ノリツグは若いころ下北沢に暮らしていたという。
ぼくも1972年ころに、短期間だが、ガールフレンドと暮らしていた。
いまは大変な人の賑わいだが、当時は道ゆく人も少なく、店もたいしてなかった。
下北沢のことには自伝で触れた。
渋谷から下北沢へと気持ちがシフトしていく背景を書いた。
いまの下北沢は、ぼくが知る下北沢ではないが、決して車に支配されない路地の町はそのまま。

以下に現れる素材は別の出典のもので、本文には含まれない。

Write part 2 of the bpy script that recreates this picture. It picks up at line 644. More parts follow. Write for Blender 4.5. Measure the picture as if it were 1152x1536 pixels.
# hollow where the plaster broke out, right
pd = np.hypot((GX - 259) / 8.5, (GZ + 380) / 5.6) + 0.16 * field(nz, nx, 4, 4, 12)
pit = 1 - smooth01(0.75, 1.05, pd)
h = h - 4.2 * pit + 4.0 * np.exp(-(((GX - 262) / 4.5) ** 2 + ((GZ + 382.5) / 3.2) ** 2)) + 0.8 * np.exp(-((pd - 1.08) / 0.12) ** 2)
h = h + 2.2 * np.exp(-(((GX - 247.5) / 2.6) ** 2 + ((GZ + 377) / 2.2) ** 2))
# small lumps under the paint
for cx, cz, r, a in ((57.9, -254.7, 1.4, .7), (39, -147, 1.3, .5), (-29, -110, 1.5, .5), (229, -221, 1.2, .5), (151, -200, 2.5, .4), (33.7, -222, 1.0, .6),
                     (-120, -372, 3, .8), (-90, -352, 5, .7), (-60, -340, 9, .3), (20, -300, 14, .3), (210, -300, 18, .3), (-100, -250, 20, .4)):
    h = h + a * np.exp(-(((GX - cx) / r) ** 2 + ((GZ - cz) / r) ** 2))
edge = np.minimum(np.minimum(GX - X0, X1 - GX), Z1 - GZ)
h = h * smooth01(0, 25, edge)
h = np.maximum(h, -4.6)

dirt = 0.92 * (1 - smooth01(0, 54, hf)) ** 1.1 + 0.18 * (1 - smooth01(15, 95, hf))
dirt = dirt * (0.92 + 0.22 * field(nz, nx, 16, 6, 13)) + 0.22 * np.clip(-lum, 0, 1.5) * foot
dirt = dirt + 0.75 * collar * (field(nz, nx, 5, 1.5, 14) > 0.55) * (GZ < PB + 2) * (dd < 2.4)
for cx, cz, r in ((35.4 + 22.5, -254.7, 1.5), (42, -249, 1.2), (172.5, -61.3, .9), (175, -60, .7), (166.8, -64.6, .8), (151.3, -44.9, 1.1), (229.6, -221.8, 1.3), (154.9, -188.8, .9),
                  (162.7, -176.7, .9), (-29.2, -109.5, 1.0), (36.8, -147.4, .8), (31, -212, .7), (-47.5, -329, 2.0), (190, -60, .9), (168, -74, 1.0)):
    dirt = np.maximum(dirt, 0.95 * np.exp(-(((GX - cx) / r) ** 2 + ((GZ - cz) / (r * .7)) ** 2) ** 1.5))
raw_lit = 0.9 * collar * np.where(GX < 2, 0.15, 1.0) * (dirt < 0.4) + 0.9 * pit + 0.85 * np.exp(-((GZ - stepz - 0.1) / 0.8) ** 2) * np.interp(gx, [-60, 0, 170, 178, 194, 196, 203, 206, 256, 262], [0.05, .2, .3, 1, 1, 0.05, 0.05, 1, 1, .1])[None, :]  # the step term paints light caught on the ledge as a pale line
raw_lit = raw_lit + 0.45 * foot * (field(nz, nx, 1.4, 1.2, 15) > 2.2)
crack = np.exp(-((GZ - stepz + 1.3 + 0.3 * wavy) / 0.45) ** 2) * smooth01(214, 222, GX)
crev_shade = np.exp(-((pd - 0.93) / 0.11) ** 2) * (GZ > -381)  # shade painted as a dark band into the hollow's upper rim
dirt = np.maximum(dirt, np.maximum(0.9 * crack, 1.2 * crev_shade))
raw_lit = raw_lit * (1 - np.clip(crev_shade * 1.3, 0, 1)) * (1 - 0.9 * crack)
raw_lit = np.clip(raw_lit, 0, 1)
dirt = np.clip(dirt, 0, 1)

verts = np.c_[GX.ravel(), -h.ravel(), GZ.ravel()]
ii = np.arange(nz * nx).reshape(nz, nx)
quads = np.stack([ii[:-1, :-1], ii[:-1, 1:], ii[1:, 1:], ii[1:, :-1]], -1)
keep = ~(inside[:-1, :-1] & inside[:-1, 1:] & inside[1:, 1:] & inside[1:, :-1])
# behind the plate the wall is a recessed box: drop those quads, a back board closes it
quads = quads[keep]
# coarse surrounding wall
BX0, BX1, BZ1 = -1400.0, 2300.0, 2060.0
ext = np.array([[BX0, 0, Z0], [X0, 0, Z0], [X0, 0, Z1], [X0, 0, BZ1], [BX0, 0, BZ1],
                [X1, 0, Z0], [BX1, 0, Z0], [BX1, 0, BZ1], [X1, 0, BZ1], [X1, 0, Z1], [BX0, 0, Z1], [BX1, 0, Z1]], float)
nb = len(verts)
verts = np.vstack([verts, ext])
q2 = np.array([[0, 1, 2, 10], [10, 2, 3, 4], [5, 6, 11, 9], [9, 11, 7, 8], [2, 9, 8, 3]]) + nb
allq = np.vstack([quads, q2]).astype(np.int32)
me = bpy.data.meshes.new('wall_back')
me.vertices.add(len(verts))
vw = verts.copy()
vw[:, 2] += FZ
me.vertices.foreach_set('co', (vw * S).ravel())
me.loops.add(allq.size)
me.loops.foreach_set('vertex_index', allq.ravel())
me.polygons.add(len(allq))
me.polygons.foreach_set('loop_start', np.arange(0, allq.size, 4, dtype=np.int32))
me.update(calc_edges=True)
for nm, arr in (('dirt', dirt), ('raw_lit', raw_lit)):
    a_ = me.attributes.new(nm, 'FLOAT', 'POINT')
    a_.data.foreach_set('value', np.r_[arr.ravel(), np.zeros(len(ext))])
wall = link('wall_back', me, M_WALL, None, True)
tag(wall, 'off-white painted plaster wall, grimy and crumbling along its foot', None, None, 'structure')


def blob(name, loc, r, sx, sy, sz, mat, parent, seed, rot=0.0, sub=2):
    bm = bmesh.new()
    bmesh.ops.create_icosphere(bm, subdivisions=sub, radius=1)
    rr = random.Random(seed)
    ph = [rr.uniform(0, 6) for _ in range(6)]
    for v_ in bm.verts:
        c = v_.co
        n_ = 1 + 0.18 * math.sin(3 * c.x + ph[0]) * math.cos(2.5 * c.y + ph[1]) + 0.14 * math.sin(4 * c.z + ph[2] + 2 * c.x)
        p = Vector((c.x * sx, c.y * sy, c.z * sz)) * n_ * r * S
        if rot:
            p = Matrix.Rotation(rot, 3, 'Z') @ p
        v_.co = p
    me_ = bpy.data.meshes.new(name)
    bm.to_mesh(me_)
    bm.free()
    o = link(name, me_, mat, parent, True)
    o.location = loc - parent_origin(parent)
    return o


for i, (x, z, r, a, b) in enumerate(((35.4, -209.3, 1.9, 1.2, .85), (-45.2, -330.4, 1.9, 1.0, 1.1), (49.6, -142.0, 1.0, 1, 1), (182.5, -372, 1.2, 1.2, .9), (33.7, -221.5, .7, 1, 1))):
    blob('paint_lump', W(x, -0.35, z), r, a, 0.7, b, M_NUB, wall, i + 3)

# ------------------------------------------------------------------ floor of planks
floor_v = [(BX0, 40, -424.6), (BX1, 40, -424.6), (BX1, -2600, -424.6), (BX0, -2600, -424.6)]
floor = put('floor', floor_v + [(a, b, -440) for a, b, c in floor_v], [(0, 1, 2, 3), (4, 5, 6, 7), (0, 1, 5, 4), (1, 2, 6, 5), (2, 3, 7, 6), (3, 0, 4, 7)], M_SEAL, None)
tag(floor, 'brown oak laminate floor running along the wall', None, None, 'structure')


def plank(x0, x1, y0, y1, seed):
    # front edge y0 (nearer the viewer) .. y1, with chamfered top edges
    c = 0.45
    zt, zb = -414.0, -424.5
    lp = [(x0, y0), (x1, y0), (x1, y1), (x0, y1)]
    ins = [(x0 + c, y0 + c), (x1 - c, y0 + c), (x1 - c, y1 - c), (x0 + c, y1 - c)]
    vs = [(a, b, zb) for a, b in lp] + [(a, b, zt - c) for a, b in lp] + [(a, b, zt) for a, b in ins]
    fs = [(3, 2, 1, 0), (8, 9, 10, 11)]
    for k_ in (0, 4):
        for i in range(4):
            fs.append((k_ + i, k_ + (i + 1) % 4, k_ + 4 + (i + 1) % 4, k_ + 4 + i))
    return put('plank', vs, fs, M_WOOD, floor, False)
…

〈フーチークーチー〉や〈フリーファクトリー〉といった知人が経営する店もある。
この町の思い出はいくつもあるが、一番はタウンホールで開催した『Life as Rock』だろう。
いまを遡ること、ジャスト! 20年前!
友人であった故・大口ヒロシから、「相談したいことがあるんだけど」と電話がきたところから物語ははじまった。
だいたい、一本の電話から、ドラマははじまる。
それで、大口ヒロシと白金のレストラン&バー〈ケセラ〉で会った。
彼は好物のドライ・マティーニをたてつづけに何杯かあおったのち、用件を語りはじめた。
ちなみに、そのとき大口ヒロシのためにドライ・マティーニをつくったバーテンダーは現〈新世界〉のオーナーの一作だ。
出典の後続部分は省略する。